** PROVIDED MATERIAL **

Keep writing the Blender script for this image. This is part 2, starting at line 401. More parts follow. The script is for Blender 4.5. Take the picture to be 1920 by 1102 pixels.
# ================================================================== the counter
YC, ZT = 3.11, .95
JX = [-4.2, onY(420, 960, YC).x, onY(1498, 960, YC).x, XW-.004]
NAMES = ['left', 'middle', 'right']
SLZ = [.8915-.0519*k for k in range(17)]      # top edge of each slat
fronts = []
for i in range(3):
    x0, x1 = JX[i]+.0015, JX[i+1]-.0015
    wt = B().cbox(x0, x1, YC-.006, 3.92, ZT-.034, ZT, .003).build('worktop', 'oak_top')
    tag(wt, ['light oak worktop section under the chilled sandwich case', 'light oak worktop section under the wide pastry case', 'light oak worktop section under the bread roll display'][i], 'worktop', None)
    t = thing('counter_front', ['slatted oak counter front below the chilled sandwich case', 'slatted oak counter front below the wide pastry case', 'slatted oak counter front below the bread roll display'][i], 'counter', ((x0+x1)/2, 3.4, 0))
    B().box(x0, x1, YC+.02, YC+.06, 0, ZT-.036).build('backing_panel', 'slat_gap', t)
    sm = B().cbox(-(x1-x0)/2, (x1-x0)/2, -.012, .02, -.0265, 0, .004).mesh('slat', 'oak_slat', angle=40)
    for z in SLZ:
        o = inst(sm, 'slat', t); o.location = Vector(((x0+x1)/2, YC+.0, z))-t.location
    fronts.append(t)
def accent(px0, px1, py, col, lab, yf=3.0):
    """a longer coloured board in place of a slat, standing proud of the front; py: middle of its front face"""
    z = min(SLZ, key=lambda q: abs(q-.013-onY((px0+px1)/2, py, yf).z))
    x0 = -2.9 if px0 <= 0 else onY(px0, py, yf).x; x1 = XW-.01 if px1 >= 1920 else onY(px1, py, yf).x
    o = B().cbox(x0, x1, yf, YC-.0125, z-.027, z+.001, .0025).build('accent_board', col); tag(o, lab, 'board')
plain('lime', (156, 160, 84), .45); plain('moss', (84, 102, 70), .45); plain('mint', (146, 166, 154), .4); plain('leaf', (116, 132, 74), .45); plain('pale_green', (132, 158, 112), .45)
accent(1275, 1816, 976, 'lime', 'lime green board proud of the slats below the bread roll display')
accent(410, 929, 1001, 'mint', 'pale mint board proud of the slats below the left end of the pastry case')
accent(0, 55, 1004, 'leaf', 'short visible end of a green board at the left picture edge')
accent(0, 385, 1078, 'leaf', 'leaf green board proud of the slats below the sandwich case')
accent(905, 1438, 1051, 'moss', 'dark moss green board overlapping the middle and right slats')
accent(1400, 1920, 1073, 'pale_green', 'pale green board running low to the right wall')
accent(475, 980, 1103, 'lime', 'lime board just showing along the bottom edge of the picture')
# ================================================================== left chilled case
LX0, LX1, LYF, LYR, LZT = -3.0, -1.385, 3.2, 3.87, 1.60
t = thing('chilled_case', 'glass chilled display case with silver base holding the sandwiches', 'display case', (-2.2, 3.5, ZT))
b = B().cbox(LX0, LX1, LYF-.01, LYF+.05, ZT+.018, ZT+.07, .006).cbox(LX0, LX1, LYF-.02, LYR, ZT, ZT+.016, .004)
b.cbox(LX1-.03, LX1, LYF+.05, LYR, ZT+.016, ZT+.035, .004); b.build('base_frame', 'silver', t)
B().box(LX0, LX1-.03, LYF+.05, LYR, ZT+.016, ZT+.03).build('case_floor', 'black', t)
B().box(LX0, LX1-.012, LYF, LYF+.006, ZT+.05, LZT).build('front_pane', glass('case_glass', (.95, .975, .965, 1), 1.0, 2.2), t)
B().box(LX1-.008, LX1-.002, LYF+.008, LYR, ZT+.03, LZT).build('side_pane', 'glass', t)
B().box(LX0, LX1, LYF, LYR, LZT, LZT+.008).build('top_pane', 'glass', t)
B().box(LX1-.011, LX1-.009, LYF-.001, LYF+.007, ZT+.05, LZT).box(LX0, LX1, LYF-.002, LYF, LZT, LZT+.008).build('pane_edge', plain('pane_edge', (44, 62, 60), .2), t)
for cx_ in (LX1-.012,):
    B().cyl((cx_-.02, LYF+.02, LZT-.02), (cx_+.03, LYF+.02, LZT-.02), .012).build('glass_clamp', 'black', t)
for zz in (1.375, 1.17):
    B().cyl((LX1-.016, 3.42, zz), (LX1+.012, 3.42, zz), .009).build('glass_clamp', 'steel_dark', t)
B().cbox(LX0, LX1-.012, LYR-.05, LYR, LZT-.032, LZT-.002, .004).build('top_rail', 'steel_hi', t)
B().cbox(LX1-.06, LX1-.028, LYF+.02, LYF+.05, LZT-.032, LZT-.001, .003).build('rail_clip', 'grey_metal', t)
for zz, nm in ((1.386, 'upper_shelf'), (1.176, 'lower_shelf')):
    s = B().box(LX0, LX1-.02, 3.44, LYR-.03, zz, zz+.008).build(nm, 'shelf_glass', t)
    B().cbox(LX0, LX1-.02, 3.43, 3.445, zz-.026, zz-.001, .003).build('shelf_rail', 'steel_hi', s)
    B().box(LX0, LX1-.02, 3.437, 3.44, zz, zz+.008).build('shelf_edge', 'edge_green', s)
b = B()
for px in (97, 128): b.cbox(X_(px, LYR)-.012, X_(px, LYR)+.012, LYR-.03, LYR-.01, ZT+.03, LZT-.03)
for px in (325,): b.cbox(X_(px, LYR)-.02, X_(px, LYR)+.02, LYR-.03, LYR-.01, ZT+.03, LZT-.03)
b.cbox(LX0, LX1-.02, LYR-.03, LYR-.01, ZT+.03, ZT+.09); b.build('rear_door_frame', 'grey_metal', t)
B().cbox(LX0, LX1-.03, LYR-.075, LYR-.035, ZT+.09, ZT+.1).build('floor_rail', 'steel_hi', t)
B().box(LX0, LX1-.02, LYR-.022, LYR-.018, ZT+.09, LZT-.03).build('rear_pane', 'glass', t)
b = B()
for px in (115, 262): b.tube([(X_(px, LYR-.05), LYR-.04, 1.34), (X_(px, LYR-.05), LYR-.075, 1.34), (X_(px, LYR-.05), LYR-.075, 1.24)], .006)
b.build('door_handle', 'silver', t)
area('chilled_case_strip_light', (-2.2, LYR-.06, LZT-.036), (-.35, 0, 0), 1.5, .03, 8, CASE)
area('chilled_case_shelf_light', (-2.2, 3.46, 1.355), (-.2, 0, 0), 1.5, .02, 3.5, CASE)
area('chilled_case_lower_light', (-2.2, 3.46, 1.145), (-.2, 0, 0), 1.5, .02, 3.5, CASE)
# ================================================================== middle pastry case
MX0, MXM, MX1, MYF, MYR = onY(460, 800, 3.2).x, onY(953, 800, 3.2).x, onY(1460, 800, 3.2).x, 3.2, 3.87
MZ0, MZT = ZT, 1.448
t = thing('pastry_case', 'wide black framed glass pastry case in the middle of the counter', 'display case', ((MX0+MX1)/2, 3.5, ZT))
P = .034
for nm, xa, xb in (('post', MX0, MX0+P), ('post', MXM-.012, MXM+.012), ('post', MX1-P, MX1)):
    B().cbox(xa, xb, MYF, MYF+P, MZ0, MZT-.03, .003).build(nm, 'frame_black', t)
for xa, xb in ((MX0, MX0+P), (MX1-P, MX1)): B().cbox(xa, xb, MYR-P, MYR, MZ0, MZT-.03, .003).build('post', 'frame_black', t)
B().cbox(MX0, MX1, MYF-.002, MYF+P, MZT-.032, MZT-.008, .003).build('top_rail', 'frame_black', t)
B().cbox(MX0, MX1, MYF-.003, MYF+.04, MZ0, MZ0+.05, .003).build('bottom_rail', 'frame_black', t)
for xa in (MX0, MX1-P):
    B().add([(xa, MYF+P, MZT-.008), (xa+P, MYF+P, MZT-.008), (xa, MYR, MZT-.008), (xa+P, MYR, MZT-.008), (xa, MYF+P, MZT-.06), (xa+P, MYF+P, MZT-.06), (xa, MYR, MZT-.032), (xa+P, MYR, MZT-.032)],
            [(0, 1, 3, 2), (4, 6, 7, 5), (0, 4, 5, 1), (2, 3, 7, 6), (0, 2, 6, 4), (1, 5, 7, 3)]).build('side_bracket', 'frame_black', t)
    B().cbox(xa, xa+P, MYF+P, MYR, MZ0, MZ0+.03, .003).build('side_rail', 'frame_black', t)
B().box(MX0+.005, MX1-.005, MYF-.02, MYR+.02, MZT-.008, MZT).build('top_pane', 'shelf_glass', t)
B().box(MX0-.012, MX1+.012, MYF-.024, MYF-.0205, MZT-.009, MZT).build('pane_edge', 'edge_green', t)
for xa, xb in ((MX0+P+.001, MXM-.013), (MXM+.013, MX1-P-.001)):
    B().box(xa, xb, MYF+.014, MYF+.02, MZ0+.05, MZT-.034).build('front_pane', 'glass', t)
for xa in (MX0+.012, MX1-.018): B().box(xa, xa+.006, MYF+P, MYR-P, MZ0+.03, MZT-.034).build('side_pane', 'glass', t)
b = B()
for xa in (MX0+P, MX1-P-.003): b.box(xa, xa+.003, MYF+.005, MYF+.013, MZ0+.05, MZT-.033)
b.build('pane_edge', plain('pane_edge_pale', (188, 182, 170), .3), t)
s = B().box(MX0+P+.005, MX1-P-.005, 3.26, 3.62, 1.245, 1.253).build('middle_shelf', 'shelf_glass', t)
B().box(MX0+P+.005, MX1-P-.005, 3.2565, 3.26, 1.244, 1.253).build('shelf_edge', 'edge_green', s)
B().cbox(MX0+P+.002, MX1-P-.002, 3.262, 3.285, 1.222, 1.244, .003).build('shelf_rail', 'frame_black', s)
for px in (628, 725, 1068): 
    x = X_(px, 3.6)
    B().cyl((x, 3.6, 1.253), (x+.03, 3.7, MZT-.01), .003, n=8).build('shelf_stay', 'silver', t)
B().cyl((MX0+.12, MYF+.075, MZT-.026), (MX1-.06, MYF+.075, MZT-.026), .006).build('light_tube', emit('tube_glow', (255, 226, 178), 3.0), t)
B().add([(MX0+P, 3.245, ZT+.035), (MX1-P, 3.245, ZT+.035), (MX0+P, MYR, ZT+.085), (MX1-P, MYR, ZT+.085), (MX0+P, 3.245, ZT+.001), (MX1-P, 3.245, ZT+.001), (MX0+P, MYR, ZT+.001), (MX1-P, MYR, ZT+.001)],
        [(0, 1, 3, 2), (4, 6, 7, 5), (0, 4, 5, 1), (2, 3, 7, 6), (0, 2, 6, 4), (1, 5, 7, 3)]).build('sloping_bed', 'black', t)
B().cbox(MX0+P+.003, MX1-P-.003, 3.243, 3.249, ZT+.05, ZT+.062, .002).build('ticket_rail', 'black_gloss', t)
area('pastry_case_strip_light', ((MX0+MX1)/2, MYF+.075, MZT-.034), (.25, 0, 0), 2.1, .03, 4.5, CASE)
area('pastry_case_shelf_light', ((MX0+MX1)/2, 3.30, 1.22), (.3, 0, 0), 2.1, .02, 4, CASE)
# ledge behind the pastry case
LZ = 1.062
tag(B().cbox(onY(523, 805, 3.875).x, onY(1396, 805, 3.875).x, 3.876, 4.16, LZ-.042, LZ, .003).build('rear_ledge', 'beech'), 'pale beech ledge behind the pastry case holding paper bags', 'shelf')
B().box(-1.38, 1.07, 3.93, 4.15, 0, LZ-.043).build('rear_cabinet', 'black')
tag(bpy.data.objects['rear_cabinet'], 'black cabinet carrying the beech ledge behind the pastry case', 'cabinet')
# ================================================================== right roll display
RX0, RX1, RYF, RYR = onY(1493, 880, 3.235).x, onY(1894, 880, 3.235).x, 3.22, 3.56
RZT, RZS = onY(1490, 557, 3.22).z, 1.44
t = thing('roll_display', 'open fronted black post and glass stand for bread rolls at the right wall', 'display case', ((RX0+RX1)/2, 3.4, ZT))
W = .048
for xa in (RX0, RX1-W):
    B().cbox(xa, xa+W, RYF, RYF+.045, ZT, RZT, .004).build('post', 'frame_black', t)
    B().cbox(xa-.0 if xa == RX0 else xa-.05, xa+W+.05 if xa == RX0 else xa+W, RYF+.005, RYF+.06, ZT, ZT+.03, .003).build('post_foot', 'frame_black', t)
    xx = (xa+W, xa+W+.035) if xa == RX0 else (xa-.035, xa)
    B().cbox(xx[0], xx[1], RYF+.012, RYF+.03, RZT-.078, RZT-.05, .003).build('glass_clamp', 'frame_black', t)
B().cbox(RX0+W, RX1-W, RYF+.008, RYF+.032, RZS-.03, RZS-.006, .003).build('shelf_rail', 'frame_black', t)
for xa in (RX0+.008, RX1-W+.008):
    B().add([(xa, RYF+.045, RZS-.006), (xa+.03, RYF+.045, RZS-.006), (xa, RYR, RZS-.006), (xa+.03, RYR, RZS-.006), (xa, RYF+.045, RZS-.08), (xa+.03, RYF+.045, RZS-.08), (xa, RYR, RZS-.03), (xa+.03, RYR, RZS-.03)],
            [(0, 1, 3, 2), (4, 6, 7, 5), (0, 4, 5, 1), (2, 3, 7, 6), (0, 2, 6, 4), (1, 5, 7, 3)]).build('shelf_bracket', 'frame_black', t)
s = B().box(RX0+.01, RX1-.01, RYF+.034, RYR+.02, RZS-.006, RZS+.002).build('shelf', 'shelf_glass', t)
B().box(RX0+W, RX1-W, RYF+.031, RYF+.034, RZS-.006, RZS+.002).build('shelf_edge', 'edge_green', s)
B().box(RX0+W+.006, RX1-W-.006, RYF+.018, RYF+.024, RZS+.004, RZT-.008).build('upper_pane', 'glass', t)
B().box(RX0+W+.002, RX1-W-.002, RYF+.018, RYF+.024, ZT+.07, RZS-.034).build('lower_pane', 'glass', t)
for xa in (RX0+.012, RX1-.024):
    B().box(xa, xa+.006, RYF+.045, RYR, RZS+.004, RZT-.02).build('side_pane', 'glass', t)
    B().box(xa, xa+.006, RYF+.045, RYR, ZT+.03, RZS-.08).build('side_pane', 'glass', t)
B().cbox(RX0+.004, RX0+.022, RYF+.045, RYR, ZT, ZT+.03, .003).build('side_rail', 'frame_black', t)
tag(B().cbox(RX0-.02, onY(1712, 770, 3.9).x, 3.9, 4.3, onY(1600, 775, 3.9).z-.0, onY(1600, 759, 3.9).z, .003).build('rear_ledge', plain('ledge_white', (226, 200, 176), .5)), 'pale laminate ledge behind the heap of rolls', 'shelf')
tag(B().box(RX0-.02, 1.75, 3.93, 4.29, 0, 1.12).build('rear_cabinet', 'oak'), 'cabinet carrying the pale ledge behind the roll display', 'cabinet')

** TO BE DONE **
Copy out every line with the word "picture".

** TASK SOLUTION **
Keep writing the Blender script for this image. This is part 2, starting at line 401. More parts follow. The script is for Blender 4.5. Take the picture to be 1920 by 1102 pixels.
accent(0, 55, 1004, 'leaf', 'short visible end of a green board at the left picture edge')
accent(475, 980, 1103, 'lime', 'lime board just showing along the bottom edge of the picture')